▶ _GIVEN PROBLEM_
Leave out the pictures and retype only the lines from the opening line to the line that holds "DIST = 0.784", both ends included.

▶ _DATASET SECTION_
┌──
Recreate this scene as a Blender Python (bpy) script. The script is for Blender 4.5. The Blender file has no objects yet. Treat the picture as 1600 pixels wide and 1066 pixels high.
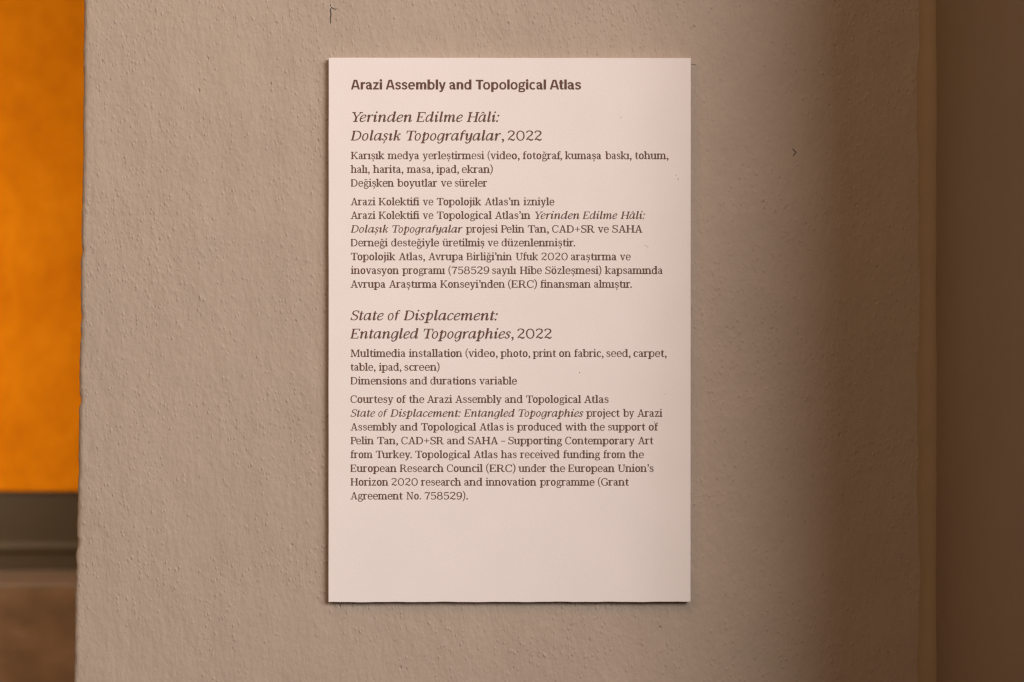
import bpy, bmesh, math, random
import numpy as np

random.seed(7)
scene = bpy.context.scene
COL = scene.collection
Z0 = 1.45                     # height of the optical axis above the floor of the gallery
F_PX = 1600 * 50 / 36         # photograph pixels per unit of tangent
DIST = 0.784                  # camera to wall

# ------------------------------------------------------------------ camera
cam_d = bpy.data.cameras.new('camera')
cam = bpy.data.objects.new('camera', cam_d)
COL.objects.link(cam)
cam.location = (0, -DIST, Z0)
cam.rotation_euler = (math.radians(90), 0, 0)
cam_d.lens, cam_d.sensor_width = 50, 36
cam_d.clip_start, cam_d.clip_end = 0.01, 100
cam_d.dof.use_dof = True
cam_d.dof.focus_distance = 0.779
cam_d.dof.aperture_fstop = 4.5
scene.camera = cam

# ------------------------------------------------------------------ light
world = bpy.data.worlds.new('World')
scene.world = world
world.use_nodes = True
bg = world.node_tree.nodes['Background']
bg.inputs['Color'].default_value = (1.0, 0.56, 0.30, 1)
bg.inputs['Strength'].default_value = 0.050

def area(name, loc, aim, w, h, power, color):
    d = bpy.data.lights.new(name, 'AREA')
    d.shape, d.size, d.size_y, d.energy, d.color = 'RECTANGLE', w, h, power, color
    o = bpy.data.objects.new(name, d)
    if name == 'window_light': d.shape = 'ELLIPSE'
    COL.objects.link(o)
    o.location = loc
    v = [aim[i] - loc[i] for i in range(3)]
    from mathutils import Vector
    o.rotation_euler = Vector(v).to_track_quat('-Z', 'Y').to_euler()
    return o

area('window_light', (1.15, -2.2, Z0 + 1.0), (0, 0, Z0), 1.02, 0.9, 49, (1.0, 0.915, 0.875))
area('room_light', (2.95, -2.25, Z0 + 0.9), (0, 0, Z0), 2.4, 0.9, 76, (1.0, 0.93, 0.88))
area('ceiling_light', (-0.55, -1.3, Z0 + 1.7), (-0.1, 0, Z0), 1.6, 1.0, 13.5, (1.0, 0.65, 0.40))
area('left_fill', (-1.3, -1.2, Z0 + 0.7), (-0.1, 0, Z0), 0.5, 0.5, 3.0, (1.0, 0.72, 0.50))  # warm fill added to brighten the left of the wall, no visible source
area('niche_fill', (-0.75, 0.08, Z0 + 0.0), (-0.75, 0.5, Z0 - 0.01), 0.3, 0.4, 3.2, (1.0, 0.77, 0.52))  # unseen fill added behind the wall plane to light the orange panel

vs = scene.view_settings
scene.display_settings.display_device = 'sRGB'
vs.view_transform, vs.look, vs.exposure, vs.gamma = 'Standard', 'None', 0.0, 1.0
vs.use_curve_mapping = False
scene.render.engine = 'CYCLES'
scene.cycles.use_denoising = True
scene.cycles.max_bounces = 6
scene.cycles.filter_width = 1.3

def at(px, py, y=0.0):
    """where a pixel of the photograph meets the vertical plane at depth y: the place it was measured at"""
    k = (DIST + y) / F_PX
    return ((px - 800) * k, y, Z0 + (533 - py) * k)

# ------------------------------------------------------------------ helpers
def tag(o, label=None, cat=None, group=None, kind=None):
    for k, v in (('label', label), ('category', cat), ('group', group), ('kind', kind)):
        if v: o[k] = v
    return o

def link(name, me, mat, parent=None):
    o = bpy.data.objects.new(name, me)
    COL.objects.link(o)
    if mat: me.materials.append(mat)
    if parent: o.parent = parent
    return o

def mesh(name, verts, faces, mat, parent=None, smooth=False):
    me = bpy.data.meshes.new(name)
    me.from_pydata(verts, [], faces)
    me.update()
    if smooth: me.polygons.foreach_set('use_smooth', [True] * len(me.polygons))
    return link(name, me, mat, parent)

def box(name, x0, y0, z0, x1, y1, z1, mat, parent=None, bevel=0.0):
    bm = bmesh.new()
    bmesh.ops.create_cube(bm, size=1)
    for v in bm.verts:
        v.co = ((x0 + x1) / 2 + v.co.x * (x1 - x0), (y0 + y1) / 2 + v.co.y * (y1 - y0), (z0 + z1) / 2 + v.co.z * (z1 - z0))
    if bevel: bmesh.ops.bevel(bm, geom=bm.edges[:], offset=bevel, segments=3, affect='EDGES', profile=0.5)
    me = bpy.data.meshes.new(name)
    bm.to_mesh(me); bm.free()
    return link(name, me, mat, parent)

def empty(name, loc):
    o = bpy.data.objects.new(name, None)
    o.empty_display_size = 0.05
    COL.objects.link(o)
    o.location = loc
    return o

# ------------------------------------------------------------------ materials
class Nodes:
    def __init__(self, name):
        self.m = bpy.data.materials.new(name)
        self.m.use_nodes = True
        self.t = self.m.node_tree
        self.b = self.t.nodes['Principled BSDF']
    def n(self, kind, **kw):
        nd = self.t.nodes.new(kind)
        for k, v in kw.items():
            if k[0] == '_': setattr(nd, k[1:], v)
            else: nd.inputs[k.replace('0', ' ')].default_value = v
        return nd
    def l(self, a, b): self.t.links.new(a, b)
    def pos(self, scale=(1, 1, 1), rot=(0, 0, 0)):
        tc = self.n('ShaderNodeNewGeometry')
        mp = self.n('ShaderNodeMapping', Scale=scale, Rotation=rot)
        self.l(tc.outputs['Position'], mp.inputs['Vector'])
        return mp.outputs['Vector']
    def noise(self, vec, scale, detail=3, rough=0.5):
        nd = self.n('ShaderNodeTexNoise', Scale=scale, Detail=detail, Roughness=rough)
        self.l(vec, nd.inputs['Vector'])
        return nd.outputs['Fac']
    def ramp(self, fac, stops):
        nd = self.n('ShaderNodeValToRGB')
        e = nd.color_ramp.elements
        while len(e) < len(stops): e.new(0.5)
        for el, (p, c) in zip(e, stops):
            el.position = p
            el.color = (c, c, c, 1) if isinstance(c, (int, float)) else (*c, 1)
        self.l(fac, nd.inputs['Fac'])
        return nd.outputs['Color']
    def math(self, op, a, b):
        nd = self.n('ShaderNodeMath', _operation=op)
        for i, v in enumerate((a, b)):
            if isinstance(v, (int, float)): nd.inputs[i].default_value = v
            else: self.l(v, nd.inputs[i])
        return nd.outputs[0]
    def bump(self, h, dist, strength=1.0):
        nd = self.n('ShaderNodeBump', Distance=dist, Strength=strength)
        self.l(h, nd.inputs['Height'])
        self.l(nd.outputs['Normal'], self.b.inputs['Normal'])

def plaster(name, c0, c1, amount=1.0):
    """emulsion-painted plaster: soft trowel waves, roller stipple, scattered grains and pin holes"""
    N = Nodes(name)
    v = N.pos((1, 1, 0.62), (0, math.radians(12), 0))
    v1 = N.pos()
    tone = N.noise(v1, 14, 4, 0.6)
    fine = N.noise(v1, 260, 2)
    N.l(N.ramp(N.math('ADD', N.math('MULTIPLY', tone, 0.7), N.math('MULTIPLY', fine, 0.3)), [(0.3, c0), (0.7, c1)]), N.b.inputs['Base Color'])
    N.b.inputs['Roughness'].default_value = 0.62
    N.b.inputs['Specular IOR Level'].default_value = 0.3
    waves = N.noise(v, 60, 2)
    streak = N.noise(N.pos((1, 1, 0.4), (0, math.radians(8), 0)), 230, 2, 0.5)
    stipple = N.noise(v, 430, 2, 0.55)
    where = N.ramp(N.noise(v1, 13, 3, 0.6), [(0.40, 0.02), (0.62, 1.0)])
    sweep = N.noise(N.pos((1, 1, 0.3), (0, math.radians(28), 0)), 26, 2, 0.5)
    def domes(scale, r0, r1, share):
        vo = N.n('ShaderNodeTexVoronoi', Scale=scale, Randomness=1.0)
        N.l(v, vo.inputs['Vector'])
        sep = N.n('ShaderNodeSeparateColor')
        N.l(vo.outputs['Color'], sep.inputs['Color'])
        d = N.n('ShaderNodeMapRange', _interpolation_type='SMOOTHSTEP')
        for k, val in zip(('From Min', 'From Max', 'To Min', 'To Max'), (r0, r1, 1.0, 0.0)): d.inputs[k].default_value = val
        N.l(vo.outputs['Distance'], d.inputs['Value'])
        on = N.math('LESS_THAN', sep.outputs['Red'], N.math('MULTIPLY', where, share))
        size = N.math('MULTIPLY', N.math('ADD', sep.outputs['Green'], 0.25), on)
        return N.math('MULTIPLY', d.outputs['Result'], size)
    h = N.math('ADD', N.math('MULTIPLY', waves, 1.1), N.math('MULTIPLY', sweep, 1.7))
    h = N.math('ADD', h, N.math('MULTIPLY', streak, 0.40))
    h = N.math('ADD', h, N.math('MULTIPLY', stipple, 0.42))
    h = N.math('ADD', h, N.math('MULTIPLY', domes(330, 0.02, 0.40, 0.6), 0.20))
    h = N.math('ADD', h, N.math('MULTIPLY', domes(560, 0.0, 0.50, 0.9), 0.24))
    h = N.math('SUBTRACT', h, N.math('MULTIPLY', domes(280, 0.0, 0.26, 0.12), 0.42))
    # the corner was trowelled smooth when it was sealed
    sx = N.n('ShaderNodeSeparateXYZ')
    N.l(v1, sx.inputs['Vector'])
    near = N.n('ShaderNodeMapRange', _interpolation_type='SMOOTHSTEP')
    for k, val in zip(('From Min', 'From Max', 'To Min', 'To Max'), (0.09, 0.20, 1.0, 0.60)): near.inputs[k].default_value = val
    N.l(sx.outputs['X'], near.inputs['Value'])
    h = N.math('MULTIPLY', h, near.outputs['Result'])
    N.bump(h, 0.00094 * amount)
    return N.m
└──
▶ _FULL RESPONSE_
Recreate this scene as a Blender Python (bpy) script. The script is for Blender 4.5. The Blender file has no objects yet. Treat the picture as 1600 pixels wide and 1066 pixels high.
import bpy, bmesh, math, random
import numpy as np

random.seed(7)
scene = bpy.context.scene
COL = scene.collection
Z0 = 1.45                     # height of the optical axis above the floor of the gallery
F_PX = 1600 * 50 / 36         # photograph pixels per unit of tangent
DIST = 0.784                  # camera to wall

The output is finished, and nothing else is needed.